Visibility of members of base template class not directly inherited

Question

The access to members of a template base class requires the syntax this->member or the using directive. Does this syntax extends also to base template classes which are not directly inherited?

Consider the following code:

template <bool X>
struct A {
  int x;
};

template <bool X>
struct B : public A<X> {
  using A<X>::x; // OK even if this is commented out
};

template <bool X>
struct C : public B<X> {
  // using B<X>::x; // OK
  using A<X>::x; // Why OK?
  C() { x = 1; }
};

int main()
{
  C<true> a;

  return 0;
}

Since the declaration of the template class B contains using A<X>::x, naturally the derived template class C can access to x with a using B<X>::x. Nevertheless, on g++ 8.2.1 and clang++ 6.0.1 the above code compiles fine, where x is accessed in C with a using that picks up x directly from A

I would have expected that C can not access directly to A. Also, commenting out the using A<X>::x in B still makes the code to compile. Even the combination of commenting out using A<X>::x in B and at the same time employ in C using B<X>::x instead of using A<X>::x gives a code that compiles.

Is the code legal?

Addition

To be more clear: the question arises on template classes and it is about the visibility of members inherited by template classes. By standard public inheritance, the public members of A are accessible to C, so using the syntax this->x in C one does indeed get access to A<X>::x. But what about the using directive? How does the compiler correctly resolve the using A<X>::x if A<X> is not a direct base of C?

Answer 1

You are using A<X> where a base class is expected.

[namespace.udecl]

3 In a using-declaration used as a member-declaration, each using-declarator's nested-name-specifier shall name a base class of the class being defined.
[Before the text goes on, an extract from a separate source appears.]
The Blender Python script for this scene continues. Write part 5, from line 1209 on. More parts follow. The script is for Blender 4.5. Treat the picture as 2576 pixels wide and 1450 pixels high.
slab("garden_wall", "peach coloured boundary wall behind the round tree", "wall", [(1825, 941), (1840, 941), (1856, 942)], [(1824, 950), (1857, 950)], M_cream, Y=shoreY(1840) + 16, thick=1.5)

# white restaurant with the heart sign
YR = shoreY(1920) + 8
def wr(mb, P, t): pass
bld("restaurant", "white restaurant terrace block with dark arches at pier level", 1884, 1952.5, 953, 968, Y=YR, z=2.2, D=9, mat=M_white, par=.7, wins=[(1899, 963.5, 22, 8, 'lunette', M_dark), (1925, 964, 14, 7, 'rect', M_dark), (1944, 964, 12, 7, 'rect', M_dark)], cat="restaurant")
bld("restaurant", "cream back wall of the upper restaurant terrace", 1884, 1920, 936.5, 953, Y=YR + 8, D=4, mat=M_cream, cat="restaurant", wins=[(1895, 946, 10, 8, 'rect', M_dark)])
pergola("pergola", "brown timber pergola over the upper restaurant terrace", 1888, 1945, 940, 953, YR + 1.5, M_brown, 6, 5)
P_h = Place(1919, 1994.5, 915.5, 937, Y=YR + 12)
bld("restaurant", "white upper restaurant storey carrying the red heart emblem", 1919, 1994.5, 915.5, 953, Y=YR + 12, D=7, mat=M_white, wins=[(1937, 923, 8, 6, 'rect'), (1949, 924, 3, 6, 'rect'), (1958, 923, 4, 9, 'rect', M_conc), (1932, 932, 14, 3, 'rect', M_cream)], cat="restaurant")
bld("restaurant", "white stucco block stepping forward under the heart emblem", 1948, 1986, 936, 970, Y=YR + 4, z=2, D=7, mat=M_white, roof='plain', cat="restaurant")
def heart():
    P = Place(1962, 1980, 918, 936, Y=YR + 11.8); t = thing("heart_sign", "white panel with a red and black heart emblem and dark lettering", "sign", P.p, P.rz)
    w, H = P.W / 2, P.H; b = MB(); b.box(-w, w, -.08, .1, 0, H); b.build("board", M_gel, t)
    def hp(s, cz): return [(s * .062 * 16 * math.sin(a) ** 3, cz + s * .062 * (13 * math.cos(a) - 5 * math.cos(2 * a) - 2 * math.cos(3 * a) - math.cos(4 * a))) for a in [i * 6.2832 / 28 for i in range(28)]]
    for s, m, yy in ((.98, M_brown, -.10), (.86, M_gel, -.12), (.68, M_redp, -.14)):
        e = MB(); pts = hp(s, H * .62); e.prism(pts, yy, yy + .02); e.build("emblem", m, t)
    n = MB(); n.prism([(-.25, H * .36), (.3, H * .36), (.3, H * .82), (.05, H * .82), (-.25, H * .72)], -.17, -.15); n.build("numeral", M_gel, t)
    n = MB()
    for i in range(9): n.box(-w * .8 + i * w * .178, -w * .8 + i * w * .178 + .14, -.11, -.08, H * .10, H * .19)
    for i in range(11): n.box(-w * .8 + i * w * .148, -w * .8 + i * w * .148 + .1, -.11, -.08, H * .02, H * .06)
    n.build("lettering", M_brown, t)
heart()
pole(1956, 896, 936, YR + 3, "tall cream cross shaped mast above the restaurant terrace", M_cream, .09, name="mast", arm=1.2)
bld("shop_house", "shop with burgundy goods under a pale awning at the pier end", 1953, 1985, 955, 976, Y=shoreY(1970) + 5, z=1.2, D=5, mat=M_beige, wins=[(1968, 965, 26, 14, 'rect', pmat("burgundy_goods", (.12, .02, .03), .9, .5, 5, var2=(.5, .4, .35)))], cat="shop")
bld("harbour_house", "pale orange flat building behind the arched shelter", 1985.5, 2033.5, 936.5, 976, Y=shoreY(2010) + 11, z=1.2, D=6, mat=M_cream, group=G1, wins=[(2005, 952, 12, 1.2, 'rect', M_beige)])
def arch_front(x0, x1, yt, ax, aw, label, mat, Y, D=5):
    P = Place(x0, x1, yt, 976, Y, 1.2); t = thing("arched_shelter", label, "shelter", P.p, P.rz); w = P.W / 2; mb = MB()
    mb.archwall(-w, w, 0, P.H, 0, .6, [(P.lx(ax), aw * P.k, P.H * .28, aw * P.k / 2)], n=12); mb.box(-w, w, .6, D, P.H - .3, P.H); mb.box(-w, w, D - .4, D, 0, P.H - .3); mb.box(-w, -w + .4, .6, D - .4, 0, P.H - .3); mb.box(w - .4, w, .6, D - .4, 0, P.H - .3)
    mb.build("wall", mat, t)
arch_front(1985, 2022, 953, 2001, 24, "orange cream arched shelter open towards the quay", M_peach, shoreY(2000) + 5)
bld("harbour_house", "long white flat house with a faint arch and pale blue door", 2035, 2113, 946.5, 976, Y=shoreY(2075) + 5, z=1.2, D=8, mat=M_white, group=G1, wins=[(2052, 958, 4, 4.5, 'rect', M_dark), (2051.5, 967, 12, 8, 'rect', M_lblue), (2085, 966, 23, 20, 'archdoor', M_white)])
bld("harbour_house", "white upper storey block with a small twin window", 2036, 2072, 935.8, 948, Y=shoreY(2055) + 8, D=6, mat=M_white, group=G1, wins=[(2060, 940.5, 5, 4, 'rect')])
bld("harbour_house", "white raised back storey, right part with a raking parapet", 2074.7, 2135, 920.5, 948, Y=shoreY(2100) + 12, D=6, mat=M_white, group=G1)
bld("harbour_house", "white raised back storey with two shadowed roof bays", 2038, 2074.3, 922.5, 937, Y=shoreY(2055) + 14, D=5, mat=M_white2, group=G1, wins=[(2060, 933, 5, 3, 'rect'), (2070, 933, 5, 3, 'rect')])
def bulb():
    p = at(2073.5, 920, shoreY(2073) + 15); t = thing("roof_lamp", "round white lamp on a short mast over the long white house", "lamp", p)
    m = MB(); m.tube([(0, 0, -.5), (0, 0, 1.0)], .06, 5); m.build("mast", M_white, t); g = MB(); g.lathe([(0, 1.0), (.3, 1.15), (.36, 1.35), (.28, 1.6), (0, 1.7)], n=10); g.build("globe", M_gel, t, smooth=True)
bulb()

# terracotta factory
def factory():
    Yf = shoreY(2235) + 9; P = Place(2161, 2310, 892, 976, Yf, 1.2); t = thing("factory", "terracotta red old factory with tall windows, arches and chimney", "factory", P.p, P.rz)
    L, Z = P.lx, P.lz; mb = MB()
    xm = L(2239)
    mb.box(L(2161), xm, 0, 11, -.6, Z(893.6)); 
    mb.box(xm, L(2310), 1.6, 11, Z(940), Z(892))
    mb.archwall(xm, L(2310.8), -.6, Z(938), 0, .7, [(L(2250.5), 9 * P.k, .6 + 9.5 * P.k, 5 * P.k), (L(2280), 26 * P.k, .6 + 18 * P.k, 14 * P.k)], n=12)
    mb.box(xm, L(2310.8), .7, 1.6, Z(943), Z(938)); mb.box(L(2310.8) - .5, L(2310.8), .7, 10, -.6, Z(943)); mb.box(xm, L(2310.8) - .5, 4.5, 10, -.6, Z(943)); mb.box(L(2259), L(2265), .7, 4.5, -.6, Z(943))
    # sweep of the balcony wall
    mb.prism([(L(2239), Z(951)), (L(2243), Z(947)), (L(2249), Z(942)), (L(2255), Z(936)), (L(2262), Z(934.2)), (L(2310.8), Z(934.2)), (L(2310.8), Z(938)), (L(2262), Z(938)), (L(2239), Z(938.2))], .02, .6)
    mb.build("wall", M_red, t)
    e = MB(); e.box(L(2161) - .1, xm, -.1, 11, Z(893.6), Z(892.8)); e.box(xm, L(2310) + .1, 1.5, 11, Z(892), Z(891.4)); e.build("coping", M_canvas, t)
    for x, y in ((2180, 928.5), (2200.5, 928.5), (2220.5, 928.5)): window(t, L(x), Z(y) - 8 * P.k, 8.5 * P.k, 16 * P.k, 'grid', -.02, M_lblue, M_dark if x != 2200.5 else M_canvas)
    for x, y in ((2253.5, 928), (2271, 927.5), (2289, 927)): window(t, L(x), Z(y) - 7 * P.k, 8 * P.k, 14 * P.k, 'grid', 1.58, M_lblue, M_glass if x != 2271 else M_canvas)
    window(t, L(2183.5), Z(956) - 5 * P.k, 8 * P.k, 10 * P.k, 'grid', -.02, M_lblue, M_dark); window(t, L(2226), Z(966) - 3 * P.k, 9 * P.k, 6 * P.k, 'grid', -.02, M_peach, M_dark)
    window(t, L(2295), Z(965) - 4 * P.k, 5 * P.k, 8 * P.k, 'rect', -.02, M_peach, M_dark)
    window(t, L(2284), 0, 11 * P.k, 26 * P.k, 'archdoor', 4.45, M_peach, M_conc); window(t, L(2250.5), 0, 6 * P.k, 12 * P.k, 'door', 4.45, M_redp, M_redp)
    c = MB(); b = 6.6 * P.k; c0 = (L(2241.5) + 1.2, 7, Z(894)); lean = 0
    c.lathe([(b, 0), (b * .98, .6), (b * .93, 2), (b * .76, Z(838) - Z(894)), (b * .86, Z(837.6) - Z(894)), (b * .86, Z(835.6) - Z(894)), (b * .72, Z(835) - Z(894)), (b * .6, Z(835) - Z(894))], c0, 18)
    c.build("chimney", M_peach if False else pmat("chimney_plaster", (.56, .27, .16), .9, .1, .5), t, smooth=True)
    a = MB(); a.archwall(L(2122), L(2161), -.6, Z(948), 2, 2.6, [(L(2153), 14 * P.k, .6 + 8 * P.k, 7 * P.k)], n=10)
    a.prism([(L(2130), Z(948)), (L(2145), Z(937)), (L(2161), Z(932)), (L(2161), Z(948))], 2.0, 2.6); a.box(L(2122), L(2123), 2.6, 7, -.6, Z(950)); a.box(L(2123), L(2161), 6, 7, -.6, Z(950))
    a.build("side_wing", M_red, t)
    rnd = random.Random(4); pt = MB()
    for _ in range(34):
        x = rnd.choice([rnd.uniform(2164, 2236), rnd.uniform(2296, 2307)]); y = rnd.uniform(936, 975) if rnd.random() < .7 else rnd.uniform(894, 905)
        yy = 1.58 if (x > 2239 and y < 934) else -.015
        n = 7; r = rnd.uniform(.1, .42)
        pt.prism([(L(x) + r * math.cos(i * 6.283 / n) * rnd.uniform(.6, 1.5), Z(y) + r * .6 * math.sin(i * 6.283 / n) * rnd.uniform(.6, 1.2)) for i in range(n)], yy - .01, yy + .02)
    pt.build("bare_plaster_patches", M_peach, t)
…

Since this appears where a class type is expected, it is known and assumed to be a type. And it is a type that is dependent on the template arguments, so it's not looked up immediately.

[temp.res]

9 When looking for the declaration of a name used in a template definition, the usual lookup rules ([basic.lookup.unqual], [basic.lookup.argdep]) are used for non-dependent names. The lookup of names dependent on the template parameters is postponed until the actual template argument is known ([temp.dep]).

So it's allowed on account of the compiler not being able to know any better. It will check the using declaration when the class is instantiated. Indeed, one can put any dependent type there:

template<bool> struct D{};

template <bool X>
struct C : public B<X> {
  using D<X>::x; 
  C() { x = 1; }
}; 

This will not be checked until the value of X is known. Because B<X> can bring with it all sorts of surprises if it's specialized. One could for instance do this:

template<>
struct D<true> { char x; };

template<>
struct B<true> : D<true> {};

Making the above declaration be correct.

Answer 2

Is the code legal?

Yes. This is what public inheritance does.

Is it possible to allow a template class derived from B to access to x only via this->x, using B::x or B::x? ...

You can use private inheritance (i.e. struct B : private A<X>), and arrange access to A<X>::x only through B's public/protected interface.

Also, if you're worried about having hidden members, you should use class instead of struct and specify the desired visibility explicitly.

---

Regarding the addition, note that:

(1) the compiler knows what object A<X>::x refers to given some instance of A<X> (because A is defined in the global scope, and X is the template parameter of C).

(2) You do indeed have an instance of A<X> - this is a ponter to a derived class (it doesn't matter if A<X> is a direct base class or not).

(3) The object A<X>::x is visible in the current scope (because the inheritances and the object itself are public).

The using statement is merely syntactic sugar. Once all types are resolved, the compiler replaces following use of x with the appropriate memory address in the instance, not unlike writing this->x directly.